Siamo nel lontano 1964, l’anno in cui Clay stese Liston, divenendo campione del mondo, i sessanta furono uno dei decenni più agitati e sconvolgenti di sempre.
Nel 1964 in Italia, spopolava Gigliola Cinquetti con “ Non ho l’età “, mentre la Ferrero ad Alba lanciava sul mercato la Nutella.
Di lì a pochissimi anni sarebbe scoppiato il finimondo, nel 1968 cominciarono le rivolte studentesche e tutti quei movimenti che volevano cambiare il mondo e la società…
L’Italia non ne fu di certo immune, venne sconvolta e “Scoperchiata“ da tutta una serie di mutazioni degli usi e consuetudini della società che quasi non ebbe precedenti nella storia della nostra repubblica.
Nell’incantata Parigi, durante il salone dell’automobile del 1964 appunto, furono tolti i veli ad una delle one off più affascinanti di sempre del biscione. La Canguro, si mostrò in tutta la sua bellezza e con tutti gli avanguardismi di cui era portatrice in campo automobilistico.
Ne fu prodotta una sola, motorizzata con il leggendario bialbero con due carburatori, sviluppava la notevolissima potenza di ben 170 CV a 7500 rpm. Trazione posteriore e cambio a cinque marce. Le linee vennero plasmate dalla matita di Bertone, risulta particolarissima alla vista, linee affusolate e filanti, sedere corto con coda tronca e muso lungo, quasi a protendersi verso l’asfalto. Ampie e bombate le superfici vetrate, vennero incollate al corpo vettura con un particolare tecnica di derivazione aereonautica. Questo consentì che l’altezza della vettura risultava essere di soli 105 cm. Il telaio era tubolare, di strettissima derivazione TZ. Di questa leggerissima e molto veloce sportiva non si sa molto, ancor più difficile risulta vederla essendo appunto un esemplare unico.

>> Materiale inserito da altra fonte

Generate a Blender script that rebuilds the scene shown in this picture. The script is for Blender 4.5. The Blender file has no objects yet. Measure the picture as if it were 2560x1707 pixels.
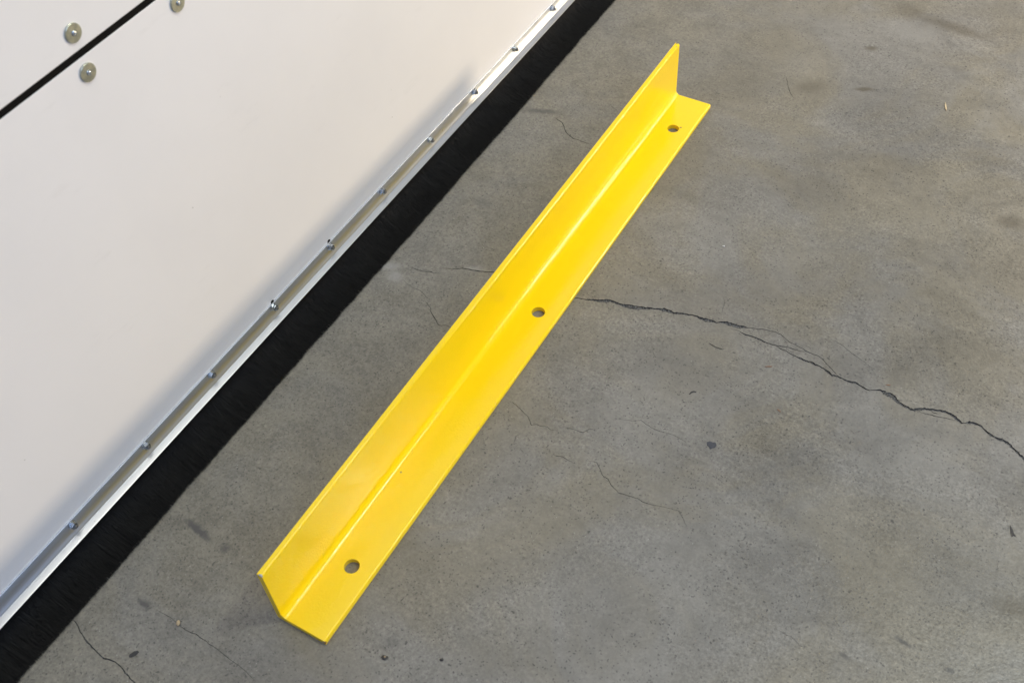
import bpy, bmesh, math, random
import numpy as np
from mathutils import Vector, Matrix, noise
from mathutils.geometry import delaunay_2d_cdt

random.seed(7)
rng = np.random.default_rng(7)
scene = bpy.context.scene
col = scene.collection

# ------------------------------------------------------------------ camera
cam_data = bpy.data.cameras.new("camera")
cam = bpy.data.objects.new("camera", cam_data)
col.objects.link(cam)
Rv = Vector((0.86131616, 0.50490446, -0.05662119))
Uv = Vector((-0.35884977, 0.6834511, 0.63570546))
Fv = Vector((-0.35966834, 0.52722488, -0.76985233))
M = Matrix((Rv, Uv, -Fv)).transposed().to_4x4()
M.translation = Vector((0, 0, 1.3296960194904328))
cam.matrix_world = M
cam_data.sensor_width = 36.0
cam_data.lens = 36.0 * 2732.724 / 2560.0
cam_data.clip_start = 0.05
cam_data.clip_end = 100
cam_data.dof.use_dof = True
cam_data.dof.focus_distance = 1.80
cam_data.dof.aperture_fstop = 6.3
scene.camera = cam
scene.view_settings.view_transform = 'Standard'
scene.view_settings.look = 'None'
scene.view_settings.gamma = 1
scene.view_settings.exposure = -0.04

# ------------------------------------------------------------------ light
world = bpy.data.worlds.new("World")
scene.world = world
world.use_nodes = True
bg = world.node_tree.nodes["Background"]
bg.inputs[0].default_value = (0.79, 0.81, 1.0, 1)
bg.inputs[1].default_value = 0.205

def area(name, loc, target, sx, sy, power, color, spread=math.pi):
    l = bpy.data.lights.new(name, 'AREA')
    l.shape = 'RECTANGLE'; l.size = sx; l.size_y = sy
    l.energy = power; l.color = color; l.spread = spread
    o = bpy.data.objects.new(name, l); col.objects.link(o)
    o.location = loc
    d = Vector(target) - Vector(loc)
    o.rotation_euler = d.to_track_quat('-Z', 'Y').to_euler()
    return o
# ceiling fittings run along Y above the floor
area("ceiling_lamp", (1.4, 2.22, 4.0), (1.4, 2.22, 0), 0.30, 0.60, 72, (0.95, 1.0, 0.90))
area("ceiling_lamp", (2.2, 5.2, 3.6), (2.2, 5.2, 0), 0.22, 1.2, 18, (1.0, 0.95, 0.85))
# wide and low: warm light through a part-raised door far beyond the upper right
area("door_light", (3.95, 4.75, 0.30), (-0.9, 1.30, 0.30), 0.70, 0.56, 184, (1.0, 0.81, 0.54))
# cool daylight from behind and to the right of the camera
area("daylight", (3.5, -1.0, 4.5), (0.6, 1.0, 0), 2.5, 2.5, 125, (0.50, 0.67, 1.0))
area("warm_floor_fill", (0.8, 3.3, 1.35), (0.8, 3.3, 0), 0.5, 0.5, 66, (1.0, 0.84, 0.64), math.radians(140))  # added fill hung low, brightens and warms the upper right floor
area("overhead_fill", (0.3, 1.3, 4.4), (0.3, 1.3, 0), 1.4, 1.4, 42, (1.0, 0.93, 0.76))  # added soft fill from above, lifts floor and bar against the wall
scene.cycles.blur_glossy = 0.1

# ------------------------------------------------------------------ helpers
def link(name, me, mat=None, parent=None, kind=None, label=None, cat=None, group=None):
    o = bpy.data.objects.new(name, me); col.objects.link(o)
    if mat and me is not None and not me.materials: me.materials.append(mat)
    if parent: o.parent = parent
    for k, v in (("kind", kind), ("label", label), ("category", cat), ("group", group)):
        if v: o[k] = v
    return o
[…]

Sotto il lunotto posteriore troneggiava la ruota di scorta. Ovviamente data la natura della macchina, è un due posti secchi.
Fu distrutta durante un test della stampa all’autodromo di Monza, la stessa venne condotta poi in un deposito dove rimase per un lungo tempo. Passò in mani tedesche, sino a finire nel paese del sol levante, dove un collezionista la restaurò e ora fa sfoggio di tutta la sua unicità in rarissime e selezionate occasioni. Il restauro non fu semplice a causa delle molte parti mancanti e al fatto poi che stiamo parlando in un pezzo unico.
Visse due volte appunto, una prima e breve vita, l’incidente e poi scartata per la produzione in serie in quanto troppo estrema e costosa.
Ora si fa ammirare come dicevo, mi fa pensare quando la guardo sullo sfondo del mio pc e credo che di auto così non ne faranno più.
Più guardo i listini di oggi, più mi rendo conto che non fanno per me, troppi schermi, troppa tecnologia. Per chi come me ama guidare e cercare di capire di che pasta è fatta una macchina, oggi trovo sempre meno differenze e sempre più appiattimento.